PENGARUH KECERDASAN EMOSIONAL TERHADAP HASIL
BELAJAR AQIDAH AKHLAK SISWA SMPN 1 MALANG
A. Identifikasi
masalah/ merasakan ada masalah
Selama ini banyak pendapat yang menyatakan
bahwa untuk meraih prestasi belajar yang tinggi diperlukan Kecerdasan
Intelektual (IQ) yang tinggi juga. Namun, menurut hasil penelitian terbaru
dalam bidang psikologi membuktikan bahwa IQ bukan satu-satunya faktor yang
mempengaruhi prestasi belajar seseorang.
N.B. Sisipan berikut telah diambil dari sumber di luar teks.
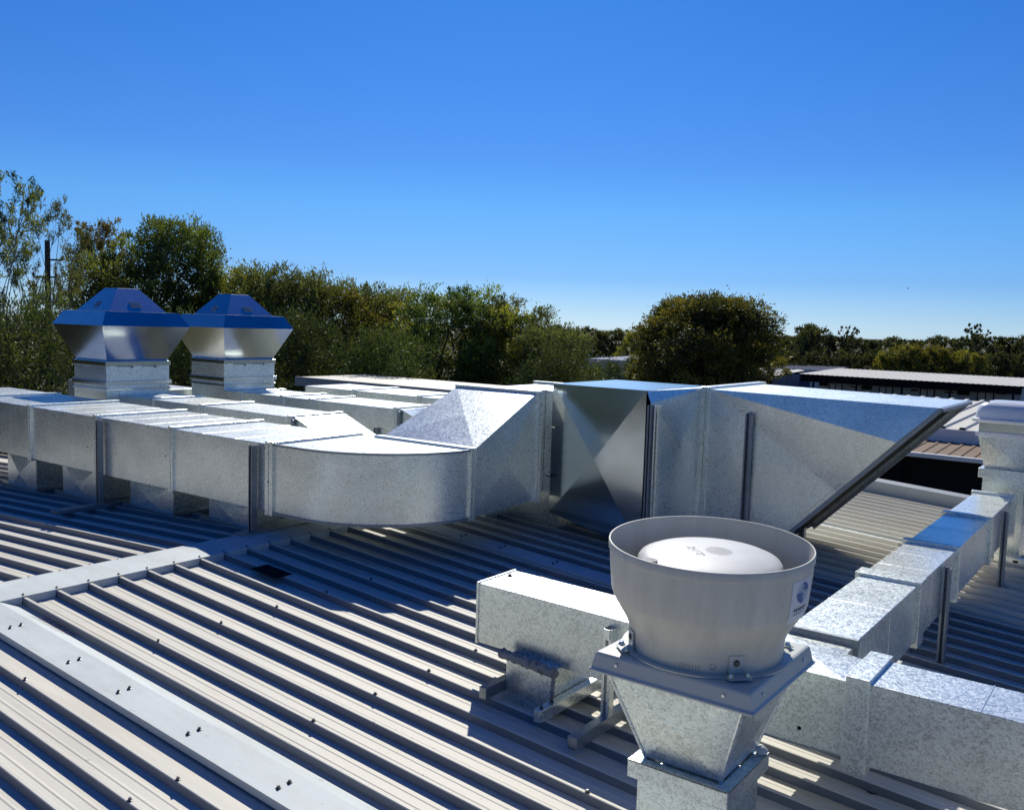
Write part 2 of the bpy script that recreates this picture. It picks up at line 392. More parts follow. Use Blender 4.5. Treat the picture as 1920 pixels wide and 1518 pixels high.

Terdapat banyak faktor lain yang
mempengaruhi, salah satunya adalah kecerdasan emosional.
Menurut Cooper dan Sawaf ; “Emosi adalah sumber
energi, pengaruh dan informasi yang bersifat batiniah. Emosi yang baik atau
buruk sudah ada sejak lahir, sehingga sangat penting dalam eksistensi
kepribadian untuk mendukung kemapuan bertindak cerdas”. (Abdullah Jalaluddin,
1997: 31)
Para ahli psikologi meyakini bahwa terdapat
hubungan erat antara kemampuan pengendalian emosi dengan kesuksesan dalam
kehidupan bersosialisasi karena hal itu membutuhkan akhlak yang baik pula.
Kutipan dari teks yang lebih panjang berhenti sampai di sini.